For the public sector, there is also the challenge ahead of holding it's nerve in a worsening economic climate, according to Unwin. As employers, councils and other public-sector bodies can resist some of the economic pressures she argues, and, for example, continue to build while the private sector is calling a halt to capital programmes. "The role of the public sector as an employer is going to be fantastically important,"

she says. "It is not bound by a duty to shareholders and has to recognise that making savage cuts very quickly creates more problems for the public sector in the long term.

"For example, the expense of helping children raised in poverty is so high that failing to meet government targets on child poverty costs the economy an estimated £25bn."

Public sector organisations, she argues, should do everything they can to get and keep people in work, including offering employees greater flexibility.
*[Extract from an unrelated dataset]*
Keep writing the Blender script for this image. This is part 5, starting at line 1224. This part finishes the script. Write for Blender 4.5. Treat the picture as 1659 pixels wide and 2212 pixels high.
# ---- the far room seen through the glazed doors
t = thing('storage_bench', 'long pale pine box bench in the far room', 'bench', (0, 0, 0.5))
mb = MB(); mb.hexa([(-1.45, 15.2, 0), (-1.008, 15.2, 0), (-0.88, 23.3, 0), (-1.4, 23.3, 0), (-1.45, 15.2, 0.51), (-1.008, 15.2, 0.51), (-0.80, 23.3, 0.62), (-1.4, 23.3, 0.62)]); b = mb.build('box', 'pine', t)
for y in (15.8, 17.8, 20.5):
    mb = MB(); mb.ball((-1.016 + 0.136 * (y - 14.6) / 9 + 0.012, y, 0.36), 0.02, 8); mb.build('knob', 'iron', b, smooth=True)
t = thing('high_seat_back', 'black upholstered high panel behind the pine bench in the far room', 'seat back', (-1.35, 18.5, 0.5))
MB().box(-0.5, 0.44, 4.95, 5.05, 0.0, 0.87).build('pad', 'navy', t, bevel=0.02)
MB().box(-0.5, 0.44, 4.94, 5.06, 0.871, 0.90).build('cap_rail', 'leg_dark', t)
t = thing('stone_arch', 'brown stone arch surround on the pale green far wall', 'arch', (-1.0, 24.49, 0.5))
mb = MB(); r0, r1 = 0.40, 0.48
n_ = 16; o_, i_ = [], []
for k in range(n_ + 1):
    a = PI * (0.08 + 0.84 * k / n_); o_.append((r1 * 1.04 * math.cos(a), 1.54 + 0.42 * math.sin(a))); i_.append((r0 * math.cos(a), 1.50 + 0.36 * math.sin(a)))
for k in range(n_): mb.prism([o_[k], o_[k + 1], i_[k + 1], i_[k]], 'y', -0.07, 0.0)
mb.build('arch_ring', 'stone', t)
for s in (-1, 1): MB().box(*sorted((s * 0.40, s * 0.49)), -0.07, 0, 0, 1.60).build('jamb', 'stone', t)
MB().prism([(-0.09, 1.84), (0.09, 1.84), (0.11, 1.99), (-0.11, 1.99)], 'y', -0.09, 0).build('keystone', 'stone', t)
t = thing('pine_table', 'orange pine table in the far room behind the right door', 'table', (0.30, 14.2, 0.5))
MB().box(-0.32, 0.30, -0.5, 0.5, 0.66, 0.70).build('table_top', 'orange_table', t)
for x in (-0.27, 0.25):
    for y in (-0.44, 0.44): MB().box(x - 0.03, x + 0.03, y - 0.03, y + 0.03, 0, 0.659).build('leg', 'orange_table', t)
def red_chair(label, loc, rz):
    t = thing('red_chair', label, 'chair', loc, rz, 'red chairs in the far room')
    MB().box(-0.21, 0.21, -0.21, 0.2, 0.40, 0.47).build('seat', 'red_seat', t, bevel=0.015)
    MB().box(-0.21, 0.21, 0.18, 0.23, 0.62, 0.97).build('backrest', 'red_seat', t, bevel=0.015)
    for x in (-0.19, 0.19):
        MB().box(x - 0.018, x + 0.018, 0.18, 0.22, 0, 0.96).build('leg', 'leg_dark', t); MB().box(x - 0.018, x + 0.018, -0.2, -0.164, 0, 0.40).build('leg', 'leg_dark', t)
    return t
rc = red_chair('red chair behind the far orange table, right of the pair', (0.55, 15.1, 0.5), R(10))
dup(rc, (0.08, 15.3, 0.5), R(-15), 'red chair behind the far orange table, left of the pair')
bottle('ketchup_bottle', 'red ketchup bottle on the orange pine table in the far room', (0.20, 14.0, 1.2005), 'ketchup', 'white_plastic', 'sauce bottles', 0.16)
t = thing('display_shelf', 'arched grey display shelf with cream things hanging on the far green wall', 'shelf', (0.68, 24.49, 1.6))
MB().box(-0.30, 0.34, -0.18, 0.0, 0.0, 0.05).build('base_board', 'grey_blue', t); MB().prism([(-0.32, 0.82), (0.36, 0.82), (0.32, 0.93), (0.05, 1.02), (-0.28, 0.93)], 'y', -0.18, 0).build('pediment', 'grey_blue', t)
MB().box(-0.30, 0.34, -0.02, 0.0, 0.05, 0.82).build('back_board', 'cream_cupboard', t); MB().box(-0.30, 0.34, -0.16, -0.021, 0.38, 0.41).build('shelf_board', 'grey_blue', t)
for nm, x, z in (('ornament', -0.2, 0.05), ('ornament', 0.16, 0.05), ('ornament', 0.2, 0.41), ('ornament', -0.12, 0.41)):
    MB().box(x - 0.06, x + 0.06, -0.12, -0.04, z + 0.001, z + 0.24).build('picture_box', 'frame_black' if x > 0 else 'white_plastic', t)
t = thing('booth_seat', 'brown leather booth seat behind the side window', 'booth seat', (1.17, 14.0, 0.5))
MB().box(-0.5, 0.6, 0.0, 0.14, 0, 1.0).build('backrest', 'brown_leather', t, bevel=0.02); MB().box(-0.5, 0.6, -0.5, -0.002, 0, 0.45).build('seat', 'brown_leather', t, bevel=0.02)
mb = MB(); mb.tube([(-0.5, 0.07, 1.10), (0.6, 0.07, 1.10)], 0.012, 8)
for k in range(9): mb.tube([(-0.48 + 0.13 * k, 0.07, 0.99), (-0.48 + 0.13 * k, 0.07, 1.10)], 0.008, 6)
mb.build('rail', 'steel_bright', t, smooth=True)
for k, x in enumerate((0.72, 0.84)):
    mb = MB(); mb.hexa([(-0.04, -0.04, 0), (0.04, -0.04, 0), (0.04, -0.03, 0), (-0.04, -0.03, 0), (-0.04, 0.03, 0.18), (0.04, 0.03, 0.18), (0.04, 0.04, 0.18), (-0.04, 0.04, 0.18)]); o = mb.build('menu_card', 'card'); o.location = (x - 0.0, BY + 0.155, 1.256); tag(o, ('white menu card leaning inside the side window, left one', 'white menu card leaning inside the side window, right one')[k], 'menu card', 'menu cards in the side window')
"Keeping people working is the best way of keeping them out of poverty," she says. "We know what the last recession did to communities, and we know it was profoundly damaging to families."

Unequal Britain
In a context where poverty is often dismissed if people have widescreen TVs, DVD players or mobile phones, JRF asked what the average person believes is necessary for modern life.

The charity asked people who do not live in poverty what would be necessary for a lifestyle that was "modest, but not austere".

Most said pensioners need enough money to buy two presents a year for grandchildren, adults need a basic mobile phone and children of school age need home access to the internet. The foundation concluded that 25% of people in Britain are living below minimum standards.

Julia Unwin doesn't believe the findings mean benefit levels should be raised immediately. "That would be crazy," she says.

"But we need to recognise that if we are saying people can lead a perfectly good life on that income, most of their peers simply don't think so.

"How much inequality are we prepared to put up with?"